In February 2016, the FASB issued ASU No. 2016-02 which addresses the recognition and measurement of leases. Under the new guidance, for all leases (with the exception of short-term leases), at the commencement date, lessees will be required to recognize a lease liability, which is a lessee’s obligation to make lease payments arising from a lease, measured on a discounted basis, and a right-of-use (“ROU”) asset, which is an asset that represents the lessee’s right to use, or control the use of, a specified asset for the lease term. Under the new guidance, lessor accounting is largely unchanged. Further, the new lease guidance simplifies the accounting for sale and leaseback transactions primarily because lessees must recognize lease assets and liabilities, which no longer provides a source for off balance sheet financing. The effective date for this update is for the annual and interim periods beginning after December 15, 2018 with early adoption permitted. Lessees and lessors must apply a modified retrospective transition approach for leases existing at, or entered into after, the beginning of the earliest comparative period presented in the consolidated financial statements.

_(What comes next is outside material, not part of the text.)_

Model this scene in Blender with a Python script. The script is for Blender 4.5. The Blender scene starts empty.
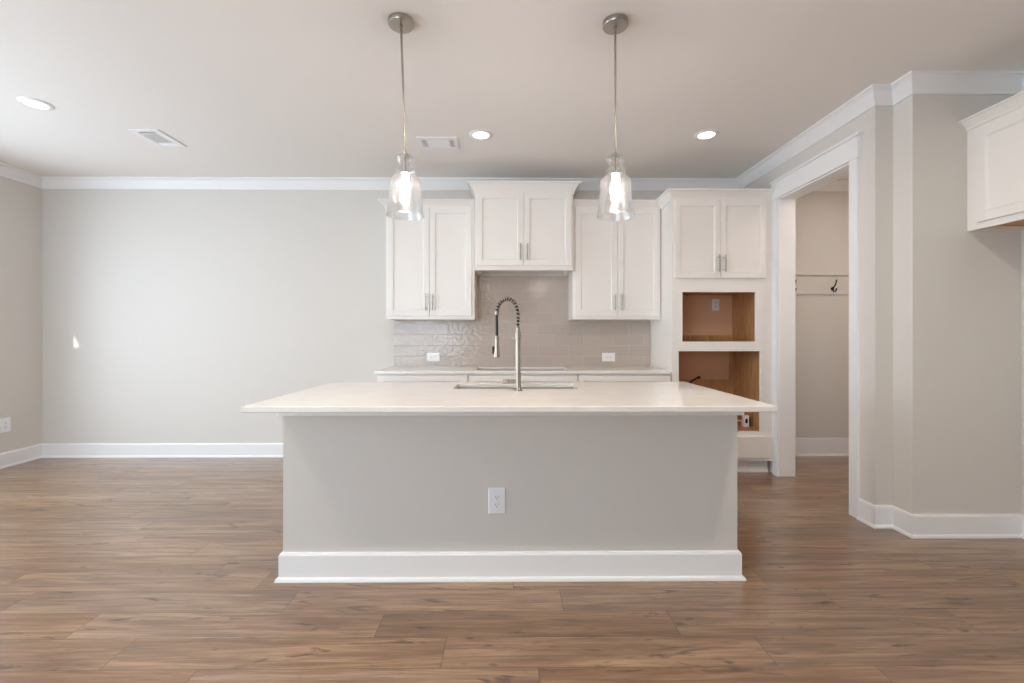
import bpy, bmesh, math, random
from mathutils import Vector, Matrix

SC = bpy.context.scene
COL = SC.collection
R = math.radians

# ------------------------------------------------------------------ camera
H, CEIL, F_PX = 1.228, 2.795, 458.0
cam_d = bpy.data.cameras.new('camera')
cam_d.sensor_width = 36.0
cam_d.lens = F_PX / 1024.0 * 36.0
cam_d.shift_y = -6.5 / 1024.0
cam_d.clip_start = 0.05
cam = bpy.data.objects.new('camera', cam_d)
cam.location = (0, 0, H)
cam.rotation_euler = (R(90), 0, R(-0.475))
COL.objects.link(cam)
SC.camera = cam

# ------------------------------------------------------------------ light
SC.view_settings.view_transform = 'Standard'
SC.view_settings.look = 'None'
SC.view_settings.exposure = 0.0
SC.view_settings.gamma = 1.0
SC.view_settings.use_curve_mapping = False
SC.cycles.max_bounces = 12
SC.cycles.diffuse_bounces = 8
SC.cycles.glossy_bounces = 6
SC.cycles.transparent_max_bounces = 24
SC.cycles.sample_clamp_indirect = 6.0
SC.cycles.caustics_reflective = False
SC.cycles.caustics_refractive = False

world = bpy.data.worlds.new('sky')
SC.world = world
world.use_nodes = True
bg = world.node_tree.nodes['Background']
bg.inputs['Color'].default_value = (0.72, 0.84, 1.0, 1)
bg.inputs['Strength'].default_value = 1.0

def area_light(name, loc, rot, sx, sy, power, color):
    d = bpy.data.lights.new(name, 'AREA')
    d.shape = 'RECTANGLE'
    d.size, d.size_y = sx, sy
    d.energy = power
    d.color = color
    o = bpy.data.objects.new(name, d)
    o.location = loc
    o.rotation_euler = rot
    COL.objects.link(o)
    return o

# daylight entering through the two windows in the left wall and the wide one behind the camera
area_light('daylight_left', (-4.86, 1.70, 1.30), (0, R(-78), 0), 1.9, 1.6, 104, (0.76, 0.89, 1.0))
area_light('daylight_narrow', (-4.86, 3.47, 1.30), (0, R(-88), 0), 1.9, 0.74, 36, (0.74, 0.86, 1.0))
area_light('daylight_rear', (-2.85, -3.70, 1.30), (R(90), 0, 0), 3.2, 2.5, 176, (0.69, 0.85, 1.0))
sun_d = bpy.data.lights.new('sun', 'SUN')
sun_d.energy = 5.0
sun_d.angle = R(0.5)
sun_d.color = (1.0, 0.97, 0.92)
sun = bpy.data.objects.new('sun', sun_d)
SUN_DIR = Vector((0.6, 1.6, -0.35)).normalized()
sun.rotation_euler = SUN_DIR.to_track_quat('-Z', 'Y').to_euler()
sun.location = (-6.5, -2, 4)
COL.objects.link(sun)
BULB_STRENGTH = 720.0
CAN_STRENGTH = 14.0
ADDED_CAN, PANTRY_CAN = 470.0, 400.0

# ------------------------------------------------------------------ materials
def lin(c):
    c /= 255.0
    return c / 12.92 if c <= 0.04045 else ((c + 0.055) / 1.055) ** 2.4
def rgb(r, g, b):
    return (lin(r), lin(g), lin(b), 1)

class NT:
    def __init__(self, name):
        self.m = bpy.data.materials.new(name)
        self.m.use_nodes = True
        self.t = self.m.node_tree
        self.b = self.t.nodes.get('Principled BSDF')
        self.out = self.t.nodes.get('Material Output')
    def n(self, kind, **kw):
        nd = self.t.nodes.new(kind)
        for k, v in kw.items():
            setattr(nd, k, v)
        return nd
    def l(self, a, b):
        self.t.links.new(a, b)
    def math(self, op, a, b=None, c=None):
        nd = self.n('ShaderNodeMath', operation=op)
        for i, v in enumerate((a, b, c)):
            if v is None: continue
            if isinstance(v, (int, float)): nd.inputs[i].default_value = v
            else: self.l(v, nd.inputs[i])
        return nd.outputs[0]
    def mix(self, fac, a, b, blend='MIX'):
        nd = self.n('ShaderNodeMix', data_type='RGBA', blend_type=blend)
        for i, v in ((0, fac), (6, a), (7, b)):
            if isinstance(v, (int, float, tuple)): nd.inputs[i].default_value = v
            else: self.l(v, nd.inputs[i])
        return nd.outputs[2]
    def ramp(self, fac, stops):
        nd = self.n('ShaderNodeValToRGB')
        el = nd.color_ramp.elements
        while len(el) < len(stops): el.new(0.5)
        for e, (p, c) in zip(el, stops):
            e.position = p
            e.color = c if isinstance(c, tuple) else (c, c, c, 1)
        self.l(fac, nd.inputs[0])
        return nd.outputs[0]
    def noise(self, vec, scale, detail=3, rough=0.5, dist=0.0):
        nd = self.n('ShaderNodeTexNoise')
        nd.inputs['Scale'].default_value = scale
        nd.inputs['Detail'].default_value = detail
        nd.inputs['Roughness'].default_value = rough
        nd.inputs['Distortion'].default_value = dist
        if vec is not None: self.l(vec, nd.inputs['Vector'])
        return nd.outputs['Fac']
    def bump(self, height, strength, dist=0.01):
        nd = self.n('ShaderNodeBump')
        nd.inputs['Strength'].default_value = strength
        nd.inputs['Distance'].default_value = dist
        self.l(height, nd.inputs['Height'])
        self.l(nd.outputs[0], self.b.inputs['Normal'])

def paint(name, col, rough=0.5, spec=0.4, tex=0.0, scale=350.0, metal=0.0):
    t = NT(name)
    t.b.inputs['Base Color'].default_value = col
    t.b.inputs['Roughness'].default_value = rough
    t.b.inputs['Specular IOR Level'].default_value = spec
    t.b.inputs['Metallic'].default_value = metal
    if tex:
        tc = t.n('ShaderNodeTexCoord')
        t.bump(t.noise(tc.outputs['Object'], scale, 2), tex, 0.002)
    return t.m

def brushed(name, col, rough, axis=(1, 1, 60), metal=1.0):
    t = NT(name)
    tc = t.n('ShaderNodeTexCoord')
    mp = t.n('ShaderNodeMapping')
    mp.inputs['Scale'].default_value = axis
    t.l(tc.outputs['Object'], mp.inputs['Vector'])
    f = t.noise(mp.outputs[0], 40, 3)
    t.b.inputs['Metallic'].default_value = metal
    t.b.inputs['Base Color'].default_value = col
    t.l(t.math('MULTIPLY_ADD', f, 0.16, rough - 0.08), t.b.inputs['Roughness'])
    t.bump(f, 0.04, 0.001)
    return t.m

M = {}
M['wall'] = paint('wall_paint', rgb(216, 212, 206), 0.6, 0.25, 0.06)
M['ceiling'] = paint('ceiling_paint', rgb(236, 233, 229), 0.8, 0.2, 0.05)
M['trim'] = paint('trim_paint', rgb(238, 238, 238), 0.35, 0.45)
M['cabinet'] = paint('cabinet_paint', rgb(238, 234, 229), 0.38, 0.45)
M['outlet'] = paint('outlet_plastic', rgb(240, 240, 241), 0.3, 0.5)
M['slot'] = paint('slot_dark', rgb(45, 43, 42), 0.6, 0.3)
M['black'] = paint('black_rubber', rgb(22, 22, 23), 0.45, 0.4)
M['vent_dark'] = paint('vent_dark', rgb(165, 163, 160), 0.8, 0.2)
M['nickel'] = brushed('brushed_nickel', rgb(176, 168, 158), 0.30)
M['steel'] = brushed('sink_steel', rgb(196, 188, 178), 0.30, (60, 1, 1))
M['chrome'] = brushed('faucet_steel', rgb(168, 158, 147), 0.34)
M['bronze'] = brushed('dark_bronze', rgb(62, 56, 52), 0.40)
M['cooktop'] = paint('cooktop_glass', rgb(18, 18, 19), 0.06, 0.5)
M['floor_sub'] = paint('subfloor', rgb(120, 100, 80), 0.8)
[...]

Currently, we do not have any material capital leases nor any material operating leases where we are the lessor. Our operating leases, primarily relating to certain ground leases and slot machines or VLTs, will be recorded on the balance sheet as an ROU asset with a corresponding lease liability, which will be amortized using the effective interest rate method as payments are made. The ROU asset will be depreciated on a straight-line basis and recognized as lease expense. The qualitative and quantitative effects of adoption of ASU 2016-02 are still being analyzed, and we are in the process of evaluating the full effect the new guidance will have on our consolidated financial statements including any new considerations with respect to the Isle Acquisition.